Basically, Cox has adopted an arthouse format influential Japanese filmmaker Akira Kurosawa originated with his classic movie "Rashomon" (1950). Kurosawa staged a samurai warrior's murder as well as the rape of the samurai's bride from the multiple perspectives of the bandit, the bride, the samurai's ghost, and a woodcutter. Basically, these characters offered opposing perspectives about the two crimes to render a greater truth. Not surprisingly, Cox paid tribute to Kurosawa with his 1999 documentary about the Japanese filmmaker called "Kurosawa: The Last Emperor." Meanwhile, Paul Newman toplined in a western "Rashomon" remake "The Outrage" (1964), co-starring William Shatner. Similarly, "The Outrage" depicted the crime from another variety of viewpoints. The multiplicitous ambiguity of this treatment lends it a sophistication which otherwise it would have lacked. If witnesses were posted at all four corners of an intersection, their comments about a traffic accident would reflect their unique perspectives. Biased as each of us inherently is are by what we witness, nobody ever remembers an event exactly the same way as other people may.

Recreating the O.K. Corral gunfight for "Tombstone Rashomon," Cox searches for clarity amidst the chaos of the aftermath, with this multiple-perspective format. According to the film, time-traveling documentarians (yes, we're talking science fiction) have been teleported back to 1881 to review the shootout from the standpoints of both the participants as well as the witnesses. Unfortunately, owing to a glitch in the space-time continuum, the crew arrives a day late! Nevertheless, despite this sidesplitting blunder, our robust time-travelers manage to compensate for their tardiness and embark on their project. In many ways, "Tombstone Rashomon" resembles an earlier Cox film "Walker" (1987) about an opportunistic, antebellum, American soldier-of-fortune, William Walker (Ed Harris), who ruled Nicaragua as its president from 1856-57. Cox cluttered up "Walker" with several outrageous anachronisms, such as helicopters, automatic weapons, Newsweek magazine, and Pepsi Cola. Predictably, "Walker" audiences were puzzled, while infuriated critics panned the film for its inconsistent ambiance. Cox used these anachronisms to draw parallels between the present and the past. This schizophrenic approach created nothing short of incoherence for "Tombstone Rashomon." Remember, these documentarians arrived too late to cover the shootout! So how did they get all that violent footage? Indeed, the survivors and the bystanders provide nothing new about the O.K. Corral. Meantime, the time-travelers are guilty of tampering with the perspectives of the participants. Interviewing several people, they advise them about their on-camera demeanor. For example, Wyatt Earp refuses to tell what happened at the O.K. Corral. Instead, he relies on factual information so he doesn't incriminate himself. Nevertheless, in reality, after the gunfight, the authorities arrested the Earps and Holliday, but a courtroom trial exonerated them of all murder charges.

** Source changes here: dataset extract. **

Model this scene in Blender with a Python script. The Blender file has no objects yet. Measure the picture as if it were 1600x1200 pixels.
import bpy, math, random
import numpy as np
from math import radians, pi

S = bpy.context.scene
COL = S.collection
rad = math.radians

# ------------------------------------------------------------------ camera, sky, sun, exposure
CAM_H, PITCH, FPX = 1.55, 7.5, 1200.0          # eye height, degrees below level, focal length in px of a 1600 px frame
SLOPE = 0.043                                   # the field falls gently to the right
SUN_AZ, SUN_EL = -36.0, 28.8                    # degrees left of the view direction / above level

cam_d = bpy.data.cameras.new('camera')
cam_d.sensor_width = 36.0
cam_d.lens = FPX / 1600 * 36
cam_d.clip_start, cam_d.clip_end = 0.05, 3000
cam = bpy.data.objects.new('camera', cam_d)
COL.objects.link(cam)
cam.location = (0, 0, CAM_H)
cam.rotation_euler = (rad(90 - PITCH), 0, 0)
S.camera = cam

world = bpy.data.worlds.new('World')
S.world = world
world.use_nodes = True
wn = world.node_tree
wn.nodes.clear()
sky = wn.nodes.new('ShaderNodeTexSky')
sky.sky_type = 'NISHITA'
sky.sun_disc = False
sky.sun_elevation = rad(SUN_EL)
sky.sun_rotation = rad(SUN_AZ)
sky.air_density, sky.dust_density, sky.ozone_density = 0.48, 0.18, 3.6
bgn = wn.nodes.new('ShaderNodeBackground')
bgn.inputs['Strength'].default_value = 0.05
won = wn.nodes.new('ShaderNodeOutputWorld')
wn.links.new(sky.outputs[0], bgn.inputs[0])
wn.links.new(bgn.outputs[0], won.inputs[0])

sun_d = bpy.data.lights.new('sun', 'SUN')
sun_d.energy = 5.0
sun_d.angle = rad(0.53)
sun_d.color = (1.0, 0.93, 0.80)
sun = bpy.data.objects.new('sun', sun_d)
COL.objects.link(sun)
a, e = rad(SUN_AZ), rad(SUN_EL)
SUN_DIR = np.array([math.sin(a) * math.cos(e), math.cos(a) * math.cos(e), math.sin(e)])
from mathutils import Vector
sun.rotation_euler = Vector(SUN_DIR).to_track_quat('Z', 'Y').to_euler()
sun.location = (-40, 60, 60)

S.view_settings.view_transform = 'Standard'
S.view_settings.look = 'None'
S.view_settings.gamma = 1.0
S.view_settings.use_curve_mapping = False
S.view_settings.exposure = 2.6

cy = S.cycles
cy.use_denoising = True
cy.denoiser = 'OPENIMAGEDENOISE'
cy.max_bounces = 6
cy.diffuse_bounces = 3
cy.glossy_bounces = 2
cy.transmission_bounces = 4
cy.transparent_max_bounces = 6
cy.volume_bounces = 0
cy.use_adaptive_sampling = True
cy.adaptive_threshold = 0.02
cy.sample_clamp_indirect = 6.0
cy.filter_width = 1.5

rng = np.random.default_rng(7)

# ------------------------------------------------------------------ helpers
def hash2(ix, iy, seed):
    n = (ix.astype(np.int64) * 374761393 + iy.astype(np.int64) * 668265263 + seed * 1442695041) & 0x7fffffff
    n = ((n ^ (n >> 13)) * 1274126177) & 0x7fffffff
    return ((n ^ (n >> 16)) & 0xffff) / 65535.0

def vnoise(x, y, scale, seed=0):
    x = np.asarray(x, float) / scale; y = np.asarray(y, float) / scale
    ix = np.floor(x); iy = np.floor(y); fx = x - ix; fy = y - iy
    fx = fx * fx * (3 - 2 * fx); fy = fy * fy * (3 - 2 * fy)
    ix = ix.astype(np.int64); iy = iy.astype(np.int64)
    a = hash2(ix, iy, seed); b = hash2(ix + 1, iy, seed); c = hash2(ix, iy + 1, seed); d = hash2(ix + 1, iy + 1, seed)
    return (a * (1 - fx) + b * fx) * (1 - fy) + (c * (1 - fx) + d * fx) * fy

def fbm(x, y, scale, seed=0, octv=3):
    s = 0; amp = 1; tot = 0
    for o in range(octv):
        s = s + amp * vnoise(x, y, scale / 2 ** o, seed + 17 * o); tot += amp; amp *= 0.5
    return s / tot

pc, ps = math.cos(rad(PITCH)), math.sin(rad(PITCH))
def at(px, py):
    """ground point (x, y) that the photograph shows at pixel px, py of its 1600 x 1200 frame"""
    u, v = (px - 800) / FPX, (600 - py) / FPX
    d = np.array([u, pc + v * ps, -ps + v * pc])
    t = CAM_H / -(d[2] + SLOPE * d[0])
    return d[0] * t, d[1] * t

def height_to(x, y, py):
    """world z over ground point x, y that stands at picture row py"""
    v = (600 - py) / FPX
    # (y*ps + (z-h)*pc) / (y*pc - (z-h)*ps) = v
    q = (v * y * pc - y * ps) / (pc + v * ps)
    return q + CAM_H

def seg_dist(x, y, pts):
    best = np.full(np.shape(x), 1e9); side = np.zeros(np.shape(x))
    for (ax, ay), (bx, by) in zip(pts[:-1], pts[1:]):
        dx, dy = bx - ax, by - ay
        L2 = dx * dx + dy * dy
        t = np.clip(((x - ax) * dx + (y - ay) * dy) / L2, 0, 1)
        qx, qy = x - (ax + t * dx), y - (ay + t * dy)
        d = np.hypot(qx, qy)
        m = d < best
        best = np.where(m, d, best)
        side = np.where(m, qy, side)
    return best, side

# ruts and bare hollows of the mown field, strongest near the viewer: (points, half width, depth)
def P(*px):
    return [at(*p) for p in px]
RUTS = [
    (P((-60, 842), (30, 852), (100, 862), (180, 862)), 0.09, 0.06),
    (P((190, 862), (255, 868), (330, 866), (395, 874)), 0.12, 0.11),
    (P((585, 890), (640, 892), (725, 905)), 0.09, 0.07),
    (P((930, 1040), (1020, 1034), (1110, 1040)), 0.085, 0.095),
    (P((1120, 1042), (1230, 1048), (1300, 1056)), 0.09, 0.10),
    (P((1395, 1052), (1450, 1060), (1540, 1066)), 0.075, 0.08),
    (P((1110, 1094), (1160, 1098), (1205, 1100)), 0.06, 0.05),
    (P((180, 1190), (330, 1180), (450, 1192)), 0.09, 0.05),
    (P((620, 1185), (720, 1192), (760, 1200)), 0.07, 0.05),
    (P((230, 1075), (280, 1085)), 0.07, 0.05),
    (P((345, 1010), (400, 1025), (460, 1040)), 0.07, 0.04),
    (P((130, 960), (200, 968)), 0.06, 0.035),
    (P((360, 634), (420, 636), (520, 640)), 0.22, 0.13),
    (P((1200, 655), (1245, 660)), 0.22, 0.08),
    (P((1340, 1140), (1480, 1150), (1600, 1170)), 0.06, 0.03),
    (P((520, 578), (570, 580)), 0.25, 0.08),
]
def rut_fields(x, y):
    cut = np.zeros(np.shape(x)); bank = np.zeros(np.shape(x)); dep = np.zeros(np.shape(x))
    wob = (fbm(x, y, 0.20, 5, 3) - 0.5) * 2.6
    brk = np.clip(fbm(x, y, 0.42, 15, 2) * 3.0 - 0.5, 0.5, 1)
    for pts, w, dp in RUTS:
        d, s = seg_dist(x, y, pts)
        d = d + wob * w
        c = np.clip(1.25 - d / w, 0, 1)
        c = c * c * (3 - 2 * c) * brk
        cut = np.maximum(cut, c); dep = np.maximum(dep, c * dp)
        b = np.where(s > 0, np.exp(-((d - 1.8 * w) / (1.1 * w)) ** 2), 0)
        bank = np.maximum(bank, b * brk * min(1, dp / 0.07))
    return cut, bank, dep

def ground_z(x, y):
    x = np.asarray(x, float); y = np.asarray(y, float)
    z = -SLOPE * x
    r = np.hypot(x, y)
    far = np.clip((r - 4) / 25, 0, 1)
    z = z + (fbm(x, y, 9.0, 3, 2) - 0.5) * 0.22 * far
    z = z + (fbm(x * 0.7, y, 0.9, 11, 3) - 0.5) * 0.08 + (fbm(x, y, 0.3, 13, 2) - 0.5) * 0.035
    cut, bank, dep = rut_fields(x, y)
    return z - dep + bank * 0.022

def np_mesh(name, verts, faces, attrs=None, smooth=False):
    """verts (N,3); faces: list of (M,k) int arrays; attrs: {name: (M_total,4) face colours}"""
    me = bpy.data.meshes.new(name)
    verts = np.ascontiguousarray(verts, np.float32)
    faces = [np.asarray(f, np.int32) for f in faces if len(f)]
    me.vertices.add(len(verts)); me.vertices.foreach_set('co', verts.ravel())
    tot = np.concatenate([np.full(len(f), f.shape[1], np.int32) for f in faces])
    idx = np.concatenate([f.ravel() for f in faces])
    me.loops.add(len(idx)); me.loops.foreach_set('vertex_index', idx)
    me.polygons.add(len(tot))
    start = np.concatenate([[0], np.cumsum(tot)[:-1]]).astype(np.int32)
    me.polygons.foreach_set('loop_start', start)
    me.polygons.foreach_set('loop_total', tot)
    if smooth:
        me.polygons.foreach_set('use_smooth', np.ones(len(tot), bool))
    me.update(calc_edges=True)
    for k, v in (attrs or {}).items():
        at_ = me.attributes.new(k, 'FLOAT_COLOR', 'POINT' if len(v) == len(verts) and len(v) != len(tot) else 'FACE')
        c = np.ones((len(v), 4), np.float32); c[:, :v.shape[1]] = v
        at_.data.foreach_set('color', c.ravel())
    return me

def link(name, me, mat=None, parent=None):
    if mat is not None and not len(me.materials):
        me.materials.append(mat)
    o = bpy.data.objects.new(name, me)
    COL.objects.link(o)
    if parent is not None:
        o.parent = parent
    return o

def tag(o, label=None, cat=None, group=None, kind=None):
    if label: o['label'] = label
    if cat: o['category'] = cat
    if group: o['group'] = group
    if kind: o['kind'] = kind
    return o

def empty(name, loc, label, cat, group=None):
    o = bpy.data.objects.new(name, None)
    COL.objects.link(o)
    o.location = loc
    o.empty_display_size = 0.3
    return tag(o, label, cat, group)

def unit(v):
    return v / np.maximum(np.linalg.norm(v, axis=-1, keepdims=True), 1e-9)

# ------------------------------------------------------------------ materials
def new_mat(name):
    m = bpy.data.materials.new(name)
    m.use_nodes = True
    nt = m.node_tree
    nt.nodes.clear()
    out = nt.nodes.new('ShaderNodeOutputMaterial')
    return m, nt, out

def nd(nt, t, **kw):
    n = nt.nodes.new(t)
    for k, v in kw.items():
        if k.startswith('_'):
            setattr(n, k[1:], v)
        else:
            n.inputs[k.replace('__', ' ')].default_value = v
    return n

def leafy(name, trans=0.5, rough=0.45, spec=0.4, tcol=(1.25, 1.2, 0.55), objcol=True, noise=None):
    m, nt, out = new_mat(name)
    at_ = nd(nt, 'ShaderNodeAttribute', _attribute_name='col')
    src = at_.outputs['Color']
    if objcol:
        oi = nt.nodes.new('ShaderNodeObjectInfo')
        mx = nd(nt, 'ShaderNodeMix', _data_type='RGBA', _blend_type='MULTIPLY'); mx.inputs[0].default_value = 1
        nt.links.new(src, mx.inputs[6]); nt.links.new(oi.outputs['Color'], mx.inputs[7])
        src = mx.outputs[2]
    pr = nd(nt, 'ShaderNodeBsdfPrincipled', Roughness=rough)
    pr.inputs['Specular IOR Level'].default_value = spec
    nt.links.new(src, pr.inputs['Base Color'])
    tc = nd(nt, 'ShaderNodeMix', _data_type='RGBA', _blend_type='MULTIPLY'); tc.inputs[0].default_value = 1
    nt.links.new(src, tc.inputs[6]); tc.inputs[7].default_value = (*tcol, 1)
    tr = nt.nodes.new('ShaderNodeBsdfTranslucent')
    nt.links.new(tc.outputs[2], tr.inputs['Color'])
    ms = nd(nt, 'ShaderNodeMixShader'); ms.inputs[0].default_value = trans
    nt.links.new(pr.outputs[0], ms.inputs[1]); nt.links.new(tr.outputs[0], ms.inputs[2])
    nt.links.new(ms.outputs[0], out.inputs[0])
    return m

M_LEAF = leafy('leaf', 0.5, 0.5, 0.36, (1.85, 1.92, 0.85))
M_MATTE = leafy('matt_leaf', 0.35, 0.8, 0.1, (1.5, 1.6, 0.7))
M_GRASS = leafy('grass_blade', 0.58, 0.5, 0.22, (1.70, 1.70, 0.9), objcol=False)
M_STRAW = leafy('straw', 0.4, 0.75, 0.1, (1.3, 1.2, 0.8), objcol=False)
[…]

Writer & director Alex Cox lensed this half-baked rehash on location at the venerable Old Tucson Studios in Arizona. Hundreds of 'Golden Era' Hollywood horse operas, including the John Wayne oaters "Rio Bravo," "El Dorado," and "The Sons of Katie Elder," were produced on those premises. Although it resembles a standard-issue, low-budget, B-western shoot'em up, with sturdy production values, "Tombstone Rashomon" never attempts to sensationalize the fracas. Initially, armchair frontier historians may find this faux documentary approach provocative, until the recurring anachronisms skewer its authenticity. Since the camera crew is never shown, you wonder why Cox didn't delete this preposterous premise which provides few factual revelations. While this approach may have benefited the political agenda of "Walker," it doesn't lend itself to the O.K. Corral material.

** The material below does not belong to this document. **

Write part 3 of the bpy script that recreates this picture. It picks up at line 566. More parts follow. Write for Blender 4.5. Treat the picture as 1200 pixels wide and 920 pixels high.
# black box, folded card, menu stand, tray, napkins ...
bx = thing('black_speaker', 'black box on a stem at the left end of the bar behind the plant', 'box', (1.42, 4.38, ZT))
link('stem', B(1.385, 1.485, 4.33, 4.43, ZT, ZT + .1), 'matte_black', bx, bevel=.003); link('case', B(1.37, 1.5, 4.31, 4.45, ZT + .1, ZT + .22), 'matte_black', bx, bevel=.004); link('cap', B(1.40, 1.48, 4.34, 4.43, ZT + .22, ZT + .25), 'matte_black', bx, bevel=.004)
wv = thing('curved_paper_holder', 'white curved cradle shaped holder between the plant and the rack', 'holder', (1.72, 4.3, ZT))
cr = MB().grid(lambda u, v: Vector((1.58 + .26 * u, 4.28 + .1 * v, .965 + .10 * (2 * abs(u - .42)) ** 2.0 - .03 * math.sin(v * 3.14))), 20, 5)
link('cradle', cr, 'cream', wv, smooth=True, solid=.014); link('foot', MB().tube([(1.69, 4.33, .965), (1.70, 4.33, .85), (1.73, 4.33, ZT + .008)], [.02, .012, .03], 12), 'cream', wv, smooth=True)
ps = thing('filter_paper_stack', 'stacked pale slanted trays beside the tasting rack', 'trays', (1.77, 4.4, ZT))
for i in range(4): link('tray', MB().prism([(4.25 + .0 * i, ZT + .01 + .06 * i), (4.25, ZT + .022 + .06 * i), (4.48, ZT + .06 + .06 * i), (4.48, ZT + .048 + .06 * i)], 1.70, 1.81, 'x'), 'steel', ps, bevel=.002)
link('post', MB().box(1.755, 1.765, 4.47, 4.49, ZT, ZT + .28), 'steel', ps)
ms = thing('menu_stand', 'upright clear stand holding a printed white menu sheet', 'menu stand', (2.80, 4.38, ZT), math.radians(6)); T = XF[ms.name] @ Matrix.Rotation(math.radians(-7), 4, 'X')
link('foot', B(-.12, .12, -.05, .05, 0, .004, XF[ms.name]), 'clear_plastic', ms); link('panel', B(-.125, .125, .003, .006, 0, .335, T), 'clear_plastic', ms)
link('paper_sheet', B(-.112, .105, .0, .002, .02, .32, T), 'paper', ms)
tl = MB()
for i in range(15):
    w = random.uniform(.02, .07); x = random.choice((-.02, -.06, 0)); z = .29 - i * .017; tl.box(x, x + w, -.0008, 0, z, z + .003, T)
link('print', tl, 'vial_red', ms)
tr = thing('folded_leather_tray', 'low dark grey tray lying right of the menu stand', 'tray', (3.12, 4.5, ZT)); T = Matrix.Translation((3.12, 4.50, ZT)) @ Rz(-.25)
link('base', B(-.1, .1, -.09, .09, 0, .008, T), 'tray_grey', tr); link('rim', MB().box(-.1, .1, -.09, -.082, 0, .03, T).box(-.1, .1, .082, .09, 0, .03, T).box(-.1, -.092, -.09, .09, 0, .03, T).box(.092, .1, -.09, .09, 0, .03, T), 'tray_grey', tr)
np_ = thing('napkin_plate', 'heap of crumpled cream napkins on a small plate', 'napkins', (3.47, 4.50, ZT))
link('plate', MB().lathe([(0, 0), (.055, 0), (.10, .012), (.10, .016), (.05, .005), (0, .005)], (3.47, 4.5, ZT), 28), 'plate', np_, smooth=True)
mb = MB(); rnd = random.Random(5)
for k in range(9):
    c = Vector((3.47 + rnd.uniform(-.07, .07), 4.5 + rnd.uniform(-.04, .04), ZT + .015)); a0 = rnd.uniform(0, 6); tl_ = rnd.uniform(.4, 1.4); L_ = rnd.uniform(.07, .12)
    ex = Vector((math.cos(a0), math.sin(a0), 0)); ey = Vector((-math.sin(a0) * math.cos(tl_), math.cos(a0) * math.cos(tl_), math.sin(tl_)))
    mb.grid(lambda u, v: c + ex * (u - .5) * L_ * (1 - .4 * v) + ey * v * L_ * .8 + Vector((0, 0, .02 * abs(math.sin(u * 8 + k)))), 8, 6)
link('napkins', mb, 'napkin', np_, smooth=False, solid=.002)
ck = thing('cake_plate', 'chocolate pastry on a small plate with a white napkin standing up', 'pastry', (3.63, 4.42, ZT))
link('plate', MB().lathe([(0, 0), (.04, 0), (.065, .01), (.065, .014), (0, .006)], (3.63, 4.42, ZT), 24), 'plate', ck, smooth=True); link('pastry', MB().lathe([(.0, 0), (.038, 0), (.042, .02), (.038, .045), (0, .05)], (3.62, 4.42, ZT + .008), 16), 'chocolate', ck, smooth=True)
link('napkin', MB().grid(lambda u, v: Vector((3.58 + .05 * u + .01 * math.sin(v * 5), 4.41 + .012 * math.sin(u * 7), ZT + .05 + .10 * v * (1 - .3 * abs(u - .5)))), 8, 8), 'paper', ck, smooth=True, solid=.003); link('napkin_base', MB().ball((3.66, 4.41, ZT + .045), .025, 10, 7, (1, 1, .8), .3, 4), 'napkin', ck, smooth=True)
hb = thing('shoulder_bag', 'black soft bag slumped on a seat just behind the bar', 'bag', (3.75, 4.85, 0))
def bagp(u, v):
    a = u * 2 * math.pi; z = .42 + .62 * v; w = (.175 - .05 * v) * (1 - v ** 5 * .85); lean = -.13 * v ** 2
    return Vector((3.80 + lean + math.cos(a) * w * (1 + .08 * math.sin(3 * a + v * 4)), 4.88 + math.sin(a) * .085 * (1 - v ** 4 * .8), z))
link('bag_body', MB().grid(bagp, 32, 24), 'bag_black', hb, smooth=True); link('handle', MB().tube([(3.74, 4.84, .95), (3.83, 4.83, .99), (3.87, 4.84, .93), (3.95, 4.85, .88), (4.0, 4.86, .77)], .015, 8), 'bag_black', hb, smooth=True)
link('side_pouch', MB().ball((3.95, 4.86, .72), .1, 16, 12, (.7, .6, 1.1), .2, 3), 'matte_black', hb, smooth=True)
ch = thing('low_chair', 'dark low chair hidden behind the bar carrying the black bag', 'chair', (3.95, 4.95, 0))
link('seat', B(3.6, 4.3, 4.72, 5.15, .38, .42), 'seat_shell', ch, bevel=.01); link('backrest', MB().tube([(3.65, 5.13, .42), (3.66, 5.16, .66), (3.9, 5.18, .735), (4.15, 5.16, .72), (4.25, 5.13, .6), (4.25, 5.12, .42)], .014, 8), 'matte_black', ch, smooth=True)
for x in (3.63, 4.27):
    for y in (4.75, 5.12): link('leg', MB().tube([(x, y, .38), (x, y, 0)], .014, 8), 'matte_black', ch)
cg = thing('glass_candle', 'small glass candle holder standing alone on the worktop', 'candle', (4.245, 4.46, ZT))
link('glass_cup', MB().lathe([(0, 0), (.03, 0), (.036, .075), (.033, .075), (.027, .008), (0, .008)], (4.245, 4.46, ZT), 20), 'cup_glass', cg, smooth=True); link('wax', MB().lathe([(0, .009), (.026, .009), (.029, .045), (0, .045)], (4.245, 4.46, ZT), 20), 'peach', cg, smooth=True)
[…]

Cox's experimental antics won't amuse typical moviegoers who prefer straightforward westerns that maintain status quo conventions. The worst "Tombstone-Rashomon" surprise takes place when the Earps and Holliday pile into a contemporary SUV, complete with municipal police decals, and cruise off to the gunfight. If this doesn't shatter the atmosphere for you, you may have few objections about this farce. Primarily, Cox undermines this documentary with so many anachronisms that it makes "Tombstone Rashomon" look like an Edward D. Wood movie. Ranked as the worst Hollywood filmmaker ever, Wood not only made the world's worst horror movie "Plan 9 from Outer Space" (1959), but also the world's worst documentary "Glen or Glenda" (1953). Cox subdues the melodrama, which is monotonous at best, and the primary characters never generate enough charisma to engage our sympathies. Clocking in at a mere 80-minutes, "Tombstone Rashomon" amounts to a complete catastrophe as a speculative documentary and divulges nothing new about a trigger-happy chapter of western history.